Material provided -
* Start *
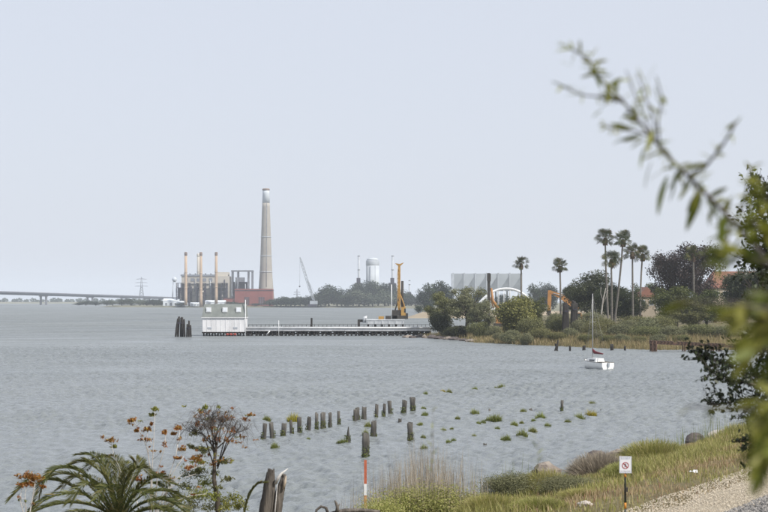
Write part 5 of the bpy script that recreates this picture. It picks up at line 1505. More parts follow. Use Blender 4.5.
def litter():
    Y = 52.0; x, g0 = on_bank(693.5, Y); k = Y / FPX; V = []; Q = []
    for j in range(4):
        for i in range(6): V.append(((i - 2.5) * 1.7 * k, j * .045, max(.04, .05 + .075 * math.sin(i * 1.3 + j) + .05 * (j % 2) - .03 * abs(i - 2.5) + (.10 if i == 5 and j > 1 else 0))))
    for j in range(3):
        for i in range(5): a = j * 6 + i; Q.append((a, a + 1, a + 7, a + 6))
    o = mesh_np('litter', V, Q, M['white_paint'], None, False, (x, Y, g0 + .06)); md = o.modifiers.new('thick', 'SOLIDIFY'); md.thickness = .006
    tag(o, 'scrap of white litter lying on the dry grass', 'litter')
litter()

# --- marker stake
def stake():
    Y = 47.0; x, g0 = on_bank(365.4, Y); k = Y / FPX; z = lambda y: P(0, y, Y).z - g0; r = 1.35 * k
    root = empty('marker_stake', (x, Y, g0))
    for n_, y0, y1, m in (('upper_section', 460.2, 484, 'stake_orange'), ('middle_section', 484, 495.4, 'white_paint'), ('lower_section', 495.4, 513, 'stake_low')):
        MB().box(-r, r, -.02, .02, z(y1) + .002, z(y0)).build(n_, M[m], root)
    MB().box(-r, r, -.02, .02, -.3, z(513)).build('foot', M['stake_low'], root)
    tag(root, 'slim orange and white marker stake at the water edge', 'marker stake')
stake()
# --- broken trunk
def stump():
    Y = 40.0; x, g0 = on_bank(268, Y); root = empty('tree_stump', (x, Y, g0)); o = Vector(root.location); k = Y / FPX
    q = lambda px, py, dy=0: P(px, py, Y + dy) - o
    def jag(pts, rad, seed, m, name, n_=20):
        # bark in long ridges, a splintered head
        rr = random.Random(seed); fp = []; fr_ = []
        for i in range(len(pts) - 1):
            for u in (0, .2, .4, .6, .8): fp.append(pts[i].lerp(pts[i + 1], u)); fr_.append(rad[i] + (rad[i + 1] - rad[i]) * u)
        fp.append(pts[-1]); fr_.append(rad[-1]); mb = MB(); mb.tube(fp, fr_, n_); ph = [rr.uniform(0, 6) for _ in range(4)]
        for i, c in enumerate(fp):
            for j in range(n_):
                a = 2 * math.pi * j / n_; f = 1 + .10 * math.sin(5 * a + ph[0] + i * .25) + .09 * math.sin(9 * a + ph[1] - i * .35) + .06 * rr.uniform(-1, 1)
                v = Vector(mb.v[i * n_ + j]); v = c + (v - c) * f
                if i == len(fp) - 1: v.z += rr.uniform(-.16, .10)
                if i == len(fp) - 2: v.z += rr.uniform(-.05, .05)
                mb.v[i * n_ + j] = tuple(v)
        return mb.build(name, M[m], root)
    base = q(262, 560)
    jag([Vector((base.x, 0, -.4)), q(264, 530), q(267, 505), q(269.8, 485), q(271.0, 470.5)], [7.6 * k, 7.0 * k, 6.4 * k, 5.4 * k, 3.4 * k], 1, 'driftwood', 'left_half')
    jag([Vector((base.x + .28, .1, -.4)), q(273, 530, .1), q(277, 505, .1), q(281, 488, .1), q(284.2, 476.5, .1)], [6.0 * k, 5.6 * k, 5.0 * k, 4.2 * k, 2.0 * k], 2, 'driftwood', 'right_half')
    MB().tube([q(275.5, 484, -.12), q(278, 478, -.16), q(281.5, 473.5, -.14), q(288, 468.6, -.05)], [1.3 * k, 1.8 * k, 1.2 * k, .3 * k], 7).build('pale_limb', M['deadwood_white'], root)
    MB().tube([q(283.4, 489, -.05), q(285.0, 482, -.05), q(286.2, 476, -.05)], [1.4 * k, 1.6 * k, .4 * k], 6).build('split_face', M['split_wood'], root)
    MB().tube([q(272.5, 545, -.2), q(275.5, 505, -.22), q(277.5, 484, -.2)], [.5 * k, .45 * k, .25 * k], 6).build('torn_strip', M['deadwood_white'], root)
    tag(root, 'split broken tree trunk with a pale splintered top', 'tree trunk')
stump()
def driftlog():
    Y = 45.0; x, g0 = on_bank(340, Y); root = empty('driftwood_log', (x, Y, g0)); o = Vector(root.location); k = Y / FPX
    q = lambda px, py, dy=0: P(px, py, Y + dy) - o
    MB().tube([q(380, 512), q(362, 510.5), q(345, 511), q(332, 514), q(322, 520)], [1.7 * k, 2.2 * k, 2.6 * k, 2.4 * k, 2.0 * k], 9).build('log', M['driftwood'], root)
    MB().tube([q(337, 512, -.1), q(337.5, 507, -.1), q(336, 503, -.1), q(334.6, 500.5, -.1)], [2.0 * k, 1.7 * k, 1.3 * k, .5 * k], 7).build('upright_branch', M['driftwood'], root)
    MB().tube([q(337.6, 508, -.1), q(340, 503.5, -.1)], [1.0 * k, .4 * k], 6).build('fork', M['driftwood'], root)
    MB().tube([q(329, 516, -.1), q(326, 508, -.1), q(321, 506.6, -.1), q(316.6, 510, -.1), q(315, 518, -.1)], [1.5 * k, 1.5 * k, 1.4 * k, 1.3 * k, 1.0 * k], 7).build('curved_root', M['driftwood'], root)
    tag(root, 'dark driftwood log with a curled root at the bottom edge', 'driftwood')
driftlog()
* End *
Task to carry out -
Write out the full set of lines verbatim, without the pictures.

Exercise output -
Write part 5 of the bpy script that recreates this picture. It picks up at line 1505. More parts follow. Use Blender 4.5.
def litter():
    Y = 52.0; x, g0 = on_bank(693.5, Y); k = Y / FPX; V = []; Q = []
    for j in range(4):
        for i in range(6): V.append(((i - 2.5) * 1.7 * k, j * .045, max(.04, .05 + .075 * math.sin(i * 1.3 + j) + .05 * (j % 2) - .03 * abs(i - 2.5) + (.10 if i == 5 and j > 1 else 0))))
    for j in range(3):
        for i in range(5): a = j * 6 + i; Q.append((a, a + 1, a + 7, a + 6))
    o = mesh_np('litter', V, Q, M['white_paint'], None, False, (x, Y, g0 + .06)); md = o.modifiers.new('thick', 'SOLIDIFY'); md.thickness = .006
    tag(o, 'scrap of white litter lying on the dry grass', 'litter')
litter()

# --- marker stake
def stake():
    Y = 47.0; x, g0 = on_bank(365.4, Y); k = Y / FPX; z = lambda y: P(0, y, Y).z - g0; r = 1.35 * k
    root = empty('marker_stake', (x, Y, g0))
    for n_, y0, y1, m in (('upper_section', 460.2, 484, 'stake_orange'), ('middle_section', 484, 495.4, 'white_paint'), ('lower_section', 495.4, 513, 'stake_low')):
        MB().box(-r, r, -.02, .02, z(y1) + .002, z(y0)).build(n_, M[m], root)
    MB().box(-r, r, -.02, .02, -.3, z(513)).build('foot', M['stake_low'], root)
    tag(root, 'slim orange and white marker stake at the water edge', 'marker stake')
stake()
# --- broken trunk
def stump():
    Y = 40.0; x, g0 = on_bank(268, Y); root = empty('tree_stump', (x, Y, g0)); o = Vector(root.location); k = Y / FPX
    q = lambda px, py, dy=0: P(px, py, Y + dy) - o
    def jag(pts, rad, seed, m, name, n_=20):
        # bark in long ridges, a splintered head
        rr = random.Random(seed); fp = []; fr_ = []
        for i in range(len(pts) - 1):
            for u in (0, .2, .4, .6, .8): fp.append(pts[i].lerp(pts[i + 1], u)); fr_.append(rad[i] + (rad[i + 1] - rad[i]) * u)
        fp.append(pts[-1]); fr_.append(rad[-1]); mb = MB(); mb.tube(fp, fr_, n_); ph = [rr.uniform(0, 6) for _ in range(4)]
        for i, c in enumerate(fp):
            for j in range(n_):
                a = 2 * math.pi * j / n_; f = 1 + .10 * math.sin(5 * a + ph[0] + i * .25) + .09 * math.sin(9 * a + ph[1] - i * .35) + .06 * rr.uniform(-1, 1)
                v = Vector(mb.v[i * n_ + j]); v = c + (v - c) * f
                if i == len(fp) - 1: v.z += rr.uniform(-.16, .10)
                if i == len(fp) - 2: v.z += rr.uniform(-.05, .05)
                mb.v[i * n_ + j] = tuple(v)
        return mb.build(name, M[m], root)
    base = q(262, 560)
    jag([Vector((base.x, 0, -.4)), q(264, 530), q(267, 505), q(269.8, 485), q(271.0, 470.5)], [7.6 * k, 7.0 * k, 6.4 * k, 5.4 * k, 3.4 * k], 1, 'driftwood', 'left_half')
    jag([Vector((base.x + .28, .1, -.4)), q(273, 530, .1), q(277, 505, .1), q(281, 488, .1), q(284.2, 476.5, .1)], [6.0 * k, 5.6 * k, 5.0 * k, 4.2 * k, 2.0 * k], 2, 'driftwood', 'right_half')
    MB().tube([q(275.5, 484, -.12), q(278, 478, -.16), q(281.5, 473.5, -.14), q(288, 468.6, -.05)], [1.3 * k, 1.8 * k, 1.2 * k, .3 * k], 7).build('pale_limb', M['deadwood_white'], root)
    MB().tube([q(283.4, 489, -.05), q(285.0, 482, -.05), q(286.2, 476, -.05)], [1.4 * k, 1.6 * k, .4 * k], 6).build('split_face', M['split_wood'], root)
    MB().tube([q(272.5, 545, -.2), q(275.5, 505, -.22), q(277.5, 484, -.2)], [.5 * k, .45 * k, .25 * k], 6).build('torn_strip', M['deadwood_white'], root)
    tag(root, 'split broken tree trunk with a pale splintered top', 'tree trunk')
stump()
def driftlog():
    Y = 45.0; x, g0 = on_bank(340, Y); root = empty('driftwood_log', (x, Y, g0)); o = Vector(root.location); k = Y / FPX
    q = lambda px, py, dy=0: P(px, py, Y + dy) - o
    MB().tube([q(380, 512), q(362, 510.5), q(345, 511), q(332, 514), q(322, 520)], [1.7 * k, 2.2 * k, 2.6 * k, 2.4 * k, 2.0 * k], 9).build('log', M['driftwood'], root)
    MB().tube([q(337, 512, -.1), q(337.5, 507, -.1), q(336, 503, -.1), q(334.6, 500.5, -.1)], [2.0 * k, 1.7 * k, 1.3 * k, .5 * k], 7).build('upright_branch', M['driftwood'], root)
    MB().tube([q(337.6, 508, -.1), q(340, 503.5, -.1)], [1.0 * k, .4 * k], 6).build('fork', M['driftwood'], root)
    MB().tube([q(329, 516, -.1), q(326, 508, -.1), q(321, 506.6, -.1), q(316.6, 510, -.1), q(315, 518, -.1)], [1.5 * k, 1.5 * k, 1.4 * k, 1.3 * k, 1.0 * k], 7).build('curved_root', M['driftwood'], root)
    tag(root, 'dark driftwood log with a curled root at the bottom edge', 'driftwood')
driftlog()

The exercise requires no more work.